On all dashes through the center it is better for the quarter-back to make short passes of the ball at the runner's waist. The ball must not be passed fast and it must be most accurately placed, for the runner is bent over for a plunge and is not in a position to handle it, unless on a slow and accurate pass. These points are worthy of the most careful consideration, for much of the fumbling by the half-backs is due to poor passing. What would ordinarily be an excellent pass if the half-back were at some distance, would be a poor one when he is coming forward at full speed, with his body somewhat bent at the waist, and his attention partly on the ball and partly on the opening he is to take. In this case, also, a high pass is harder to catch than a low one, because the hands will have to be raised quickly from their position at the waist.

The quarter-back should also use the greatest care in his pass to the full-back for a kick, for a poor pass will most likely result in the opponents stopping the kick and securing the ball on four downs, if not on a fumble. The full-back can kick most quickly when the ball is passed at his waist.

Some quarter-backs prefer to hand the ball to the runner as he dashes by, whenever that is possible. This method, without doubt, is best when the guard or tackle runs around for a plunge through the line between center and guard, or guard and tackle, on the other side of the center. In this case the quarter-back will turn half around, with his back to the center-rusher, the ball being held by the ends between the extended hands. In most other cases an advantage is gained by passing the ball, because the quarter-back will not be in danger of being tackled by the opposing rushers or quarter-back, as they break through the line, and also because he will be free after his pass to give his whole attention to helping the runner. He may do this either by going through the opening and pulling the runner after him; by grasping him and going through with him; by shoving him hard when he strikes the line; or by jumping into an opponent who has broken through in the path of the runner. Occasionally it may be better to hand the ball to the runner when the quarter-back runs out to the side to interfere for him; but even in that case, a short pass usually facilitates the play because the quarter-back can run faster and do better interference when free from the ball. It is of great assistance in getting into the interference on end plays for the quarter-back to be able to pass the ball accurately on the run, for every fraction of a second counts in making a helpful connection.

On the defense the quarter-back usually hovers in the rear of the center and guards, watching his opportunity to go through and tackle the opposing quarter or halfbacks.
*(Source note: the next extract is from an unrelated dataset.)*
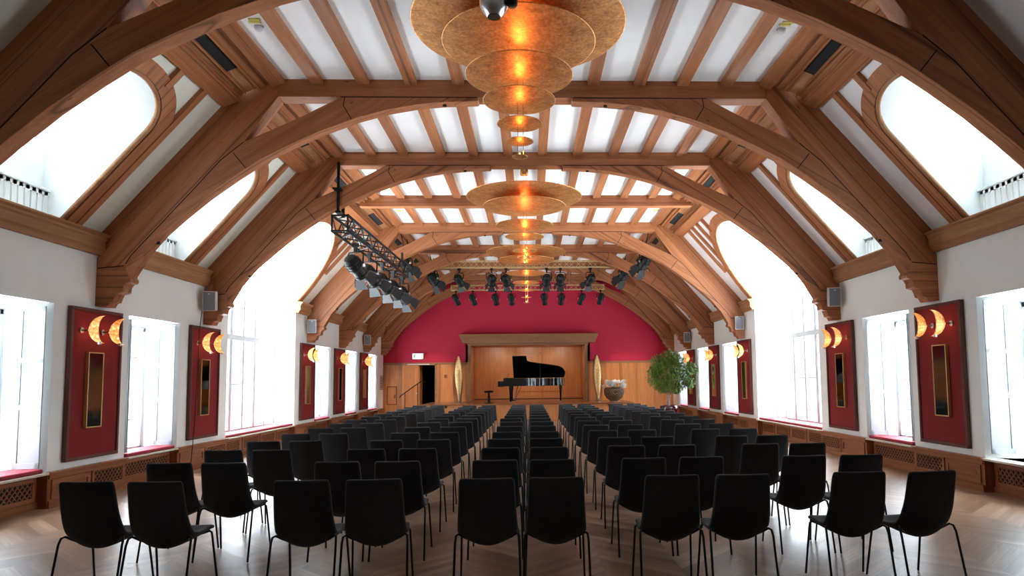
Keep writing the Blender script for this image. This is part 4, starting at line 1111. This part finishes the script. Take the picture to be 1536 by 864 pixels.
for bx, by, bz, br in blobs:
    tm.tube([(4.72, 23.0, 1.3), (4.72+bx*.6, 23+by*.6, 1.3+(bz-1.3)*.6), (4.72+bx, 23+by, bz)], [.014, .009, .004], 5)
    for k in range(int(1500*br)):
        v = Vector((random.gauss(0, 1), random.gauss(0, 1), random.gauss(0, 1))).normalized()*br*(random.random()**.45)
        p = Vector((4.74+bx, 23.0+by, bz)) + v
        L = random.uniform(.06, .105); w = L*.23
        az = random.uniform(0, 2*PI); dr = random.uniform(-1.35, -.5)
        d = Vector((math.cos(az)*math.cos(dr), math.sin(az)*math.cos(dr), math.sin(dr))); s_ = d.cross(Vector((random.uniform(-.3, .3), random.uniform(-.3, .3), 1))).normalized()
        n_ = s_.cross(d)
        lm.add([p, p+d*L*.45+s_*w+n_*.006, p+d*L-n_*.01, p+d*L*.45-s_*w+n_*.006], [(0, 1, 2, 3)])
for k in range(26):      # loose shoots
    a = random.uniform(-.3, PI+.3); q = Vector((4.76+.66*math.cos(a), 23+random.uniform(-.3, .3), 1.75+.55*math.sin(a)))
    for j in range(7):
        p = q + Vector((math.cos(a)*.025*j, 0, .02*j*math.sin(a)-.002*j*j))
        az = random.uniform(0, 2*PI); d = Vector((math.cos(az), math.sin(az)*.3, random.uniform(-.8, .1))).normalized(); s_ = d.cross(Vector((0, 0, 1))).normalized()
        lm.add([p, p+d*.03+s_*.012, p+d*.065, p+d*.03-s_*.012], [(0, 1, 2, 3)])
tm.build('trunk', BARK, pt, smooth=True)
fo = lm.build('foliage', LEAFM, pt)

# ------------------------------------------------------------------ chairs
def chair_proto():
    t = thing('padded_chair', 'x', 'chair', (0, 0, 0), group='black chairs facing the stage')
    prof = [  # y, z, half width, edge lift (towards the sitter)
        (-.014, .845, .186, .012), (-.012, .828, .199, .016), (.000, .74, .202, .026), (.012, .65, .206, .032), (.026, .57, .211, .042), (.040, .50, .216, .058),
        (.056, .435, .220, .080), (.090, .378, .222, .104), (.150, .352, .222, .108), (.230, .362, .222, .082), (.320, .392, .219, .048), (.400, .424, .212, .020), (.455, .436, .205, .006), (.492, .424, .195, 0)]
    m = 10; vs = []
    for i, (y, z, hw, lf) in enumerate(prof):
        a = prof[max(0, i-1)]; b = prof[min(len(prof)-1, i+1)]
        ty, tz = b[0]-a[0], b[1]-a[1]; L = math.hypot(ty, tz); ny, nz = -tz/L, ty/L       # normal towards sitter
        for j in range(m+1):
            f_ = j/m*2-1
            q_ = abs(f_)**1.8; vs.append((hw*f_, y + ny*lf*q_, z + nz*lf*q_))
    fs = [(i*(m+1)+j, i*(m+1)+j+1, (i+1)*(m+1)+j+1, (i+1)*(m+1)+j) for i in range(len(prof)-1) for j in range(m)]
    mb = MB().add(vs, fs)
    me = bpy.data.meshes.new('seat_shell'); me.from_pydata([tuple(v) for v in mb.v], [], mb.f)
    for p in me.polygons: p.use_smooth = True
    me.materials.append(CHAIRF)
    o = bpy.data.objects.new('seat_shell', me); link(o); o.parent = t
    so = o.modifiers.new('s', 'SOLIDIFY'); so.thickness = .032; so.offset = 0
    ss = o.modifiers.new('ss', 'SUBSURF'); ss.levels = 1; ss.render_levels = 1
    r = .0085
    for sx in (-1, 1):
        MB().tube([(sx*.10, .16, .375), (sx*.17, .13, .412), (sx*.208, .105, .440), (sx*.224, .085, .432), (sx*.228, .065, .39), (sx*.234, -.02, .004)], r, 8).build('leg', LEGM, t, world=False, smooth=True)
        MB().tube([(sx*.10, .34, .390), (sx*.165, .375, .405), (sx*.200, .39, .418), (sx*.212, .402, .405), (sx*.214, .41, .37), (sx*.228, .480, .004)], r, 8).build('leg', LEGM, t, world=False, smooth=True)
    MB().tube([(-.10, .16, .375), (.10, .16, .375)], r, 8).tube([(-.10, .34, .390), (.10, .34, .390)], r, 8).tube([(-.10, .16, .375), (-.10, .34, .390)], r, 8).tube([(.10, .16, .375), (.10, .34, .390)], r, 8).build('seat_frame', LEGM, t, world=False, smooth=True)
    return t
rows = [4.90, 5.99, 7.10, 8.14, 9.27, 10.36, 11.48, 12.53, 13.60, 14.65, 15.76, 16.85, 17.98, 19.10]
rows_c = [4.88, 5.99, 7.06, 8.13, 9.20, 10.33, 11.42, 12.43, 13.46, 14.45, 15.48, 16.4, 17.35, 18.25, 19.1]
ow_ = ['front', 'second', 'third', 'fourth', 'fifth', 'sixth', 'seventh', 'eighth', 'ninth', 'tenth', 'eleventh', 'twelfth', 'thirteenth', 'fourteenth', 'fifteenth']
ow_[0] = 'nearest'
cols = [(-3.12, 'seat closest to the left windows', -1.5, .13), (-2.61, 'inner seat of the far left pair', -1.5, .10), (-1.65, 'outer seat of the left middle pair', 0, .04), (-1.12, 'aisle seat of the left middle pair', 0, .03),
        (-.275, 'left seat of the centre pair', 0, 0), (.225, 'right seat of the centre pair', 0, 0), (1.03, 'aisle seat of the right middle pair', 0, 0), (1.54, 'outer seat of the right middle pair', 0, 0),
        (2.42, 'inner seat of the far right pair', 0, 0), (2.94, 'seat closest to the right windows', 4, 0)]
proto = chair_proto(); first = True
random.seed(5)
for ci, (x, cl, rot, dy) in enumerate(cols):
    rr = rows_c if ci in (4, 5) else rows
    for ri, y in enumerate(rr):
        o = proto if first else copy_tree(proto); first = False
        jx = random.uniform(-.015, .015) if ci not in (4, 5) else random.uniform(-.004, .004); jr = random.uniform(-1.6, 1.6)*(.35 if ci in (4, 5) else 1)
        if ci in (4,) and ri == 7: jx = -.04
        if ci == 5 and ri >= 7: jx = -.01
        if ci in (4, 5) and ri == 0: jx = .0 if ci == 4 else -.01
        if ci == 3 and ri == 0: jx = .05
        if ci == 2 and ri == 0: jx = .07
        if ri == 0:
            jr = {0: -1, 1: -1, 3: 4, 9: 7}.get(ci, 0)
        if ci in (0, 1) and ri > 8: dy2 = dy + .15*(ri-8)/2
        else: dy2 = dy
        yy = min(y + dy2, 19.75 - .0)
        o.location = (x+jx, yy + random.uniform(-.015, .015), 0)
        o.rotation_euler = (0, 0, math.radians(rot*.6 + jr))
        o['label'] = 'black padded chair, %s row from camera, %s' % (ow_[ri], cl)

# ------------------------------------------------------------------ light
w = bpy.data.worlds.new('daylight'); sc.world = w; w.use_nodes = True
nt = w.node_tree; bg = nt.nodes['Background']
tcw = nt.nodes.new('ShaderNodeTexCoord'); spw = nt.nodes.new('ShaderNodeSeparateXYZ'); nt.links.new(tcw.outputs['Generated'], spw.inputs[0])
mpw = N(nt, 'ShaderNodeMapRange'); mpw.inputs['From Min'].default_value = -1; nt.links.new(spw.outputs[2], mpw.inputs[0])
nt.links.new(ramp(nt, mpw.outputs[0], [(0.0, (.62, .69, .76)), (.36, (.52, .57, .62)), (.45, (.05, .054, .059)), (.55, (.052, .056, .062)), (.70, (.46, .505, .55))]), bg.inputs[0])
bg.inputs[1].default_value = 14.0
def portal(x, y, z, sy, sz, sgn):
    la = bpy.data.lights.new('window_portal', 'AREA'); la.shape = 'RECTANGLE'; la.size = sz; la.size_y = sy
    la.cycles.is_portal = True
    o = bpy.data.objects.new('window_portal', la); link(o); o.location = (sgn*x, y, z)
    o.rotation_euler = (0, sgn*PI/2, 0)
for sgn in (-1, 1):
    for k, c in win:
        if k == 's': portal(XP_S+.10, c, (ZS+ZT-.09)/2, 1.2, ZT-.09-ZS, sgn)
        else: portal(XP_W+.12, c, (ZS+3.7+FH)/2, 2*HWW, 3.65+FH-ZS, sgn)
    for c in (8.10, 11.26): portal(6.36, c, 3.13+FH, 1.4, 1.04, sgn)
# stage spotlights that are switched on, and added recess fill
def spotl(loc, tgt, e, ang, col=(1, .86, .66), r=.05):
    la = bpy.data.lights.new('stage_and_fill_light', 'SPOT'); la.energy = e; la.spot_size = math.radians(ang); la.spot_blend = .6; la.color = col; la.shadow_soft_size = r
    o = bpy.data.objects.new('stage_and_fill_light', la); link(o); o.location = loc
    o.rotation_euler = (Vector(tgt)-Vector(loc)).to_track_quat('-Z', 'Y').to_euler()
spotl((-2.34, 23.2, 3.2+FH), (-2.85, 27.8, 1.8), 90, 14)
spotl((2.12, 23.2, 3.2+FH), (2.78, 27.8, 1.8), 90, 14)
for q in (-1.5, 0, 1.5): spotl((q, 29.0, 1.46+FH), (q*1.1, 31.2, 1.0), 15, 110)  # added downlights without fixtures, to brighten the recess panelling
spotl((-2.1, 24.0, 2.9+FH), (-4.3, 28.4, .95), 150, 34)
spotl((2.1, 24.0, 2.9+FH), (4.3, 28.4, 1.0), 150, 34)

# ------------------------------------------------------------------ camera
cam = bpy.data.cameras.new('camera'); co = bpy.data.objects.new('camera', cam); link(co); sc.camera = co
f_, cx_, cy_, yaw, pitch, roll = 1024, 832.73, 489.17, .0376, .0784, -.011
cam.sensor_width = 36; cam.lens = 36*f_/1536
cam.shift_x = (768-cx_)/1536; cam.shift_y = (cy_-432)/1536
M = Matrix.Rotation(-yaw, 4, 'Z') @ Matrix.Rotation(PI/2 + pitch, 4, 'X') @ Matrix.Rotation(roll, 4, 'Z')
co.matrix_world = Matrix.Translation((.0357, 0, FH)) @ M
cam.clip_end = 200; cam.clip_start = .05
# ------------------------------------------------------------------ render look
sc.view_settings.view_transform = 'Standard'; sc.view_settings.look = 'None'
sc.view_settings.gamma = 1; sc.view_settings.use_curve_mapping = False
sc.view_settings.exposure = 2.2
sc.cycles.use_denoising = True
sc.cycles.max_bounces = 8; sc.cycles.diffuse_bounces = 5; sc.cycles.glossy_bounces = 3; sc.cycles.transparent_max_bounces = 8
sc.cycles.sample_clamp_indirect = 6
sc.cycles.caustics_reflective = False; sc.cycles.caustics_refractive = False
A powerful style of defensive play has now, however, been largely adopted, in which the quarter-back takes a position behind one of the tackles, while a half-back is brought up to a corresponding position behind the other tackle. They there await the play without attempting to go through on the instant the ball is snapped, and as the line of their opponents separates for the play, the one on whose side of the center the opening is made dives into it to meet the runner before he can strike the line.

He must know just when to go through the line and when to wait in order to see where to meet the play; also through which opening in the line to go in order to best check the play. Some shrewd guessing can be done, which will help determine this by noting all the signs of the direction of the play spoken of in the chapter on team play. The center and guards, and sometimes the tackles, should help the quarter-back find his opening and assist him in getting through. The quarter-back should always be helped through when the opposing team is going to kick, since it will be much easier for him to go through quickly on account of his size and quickness in starting. If the rushers and the quarter-back work together on the defense the latter can be a most valuable adjunct to their play, because he is free to move anywhere. When a runner is checked or tackled, the quarter-back, as indeed all the eleven, should endeavor to pull the ball out of his hands before he calls "down." The quarter-back often has a good chance to do this when the runner is entangled in a mass.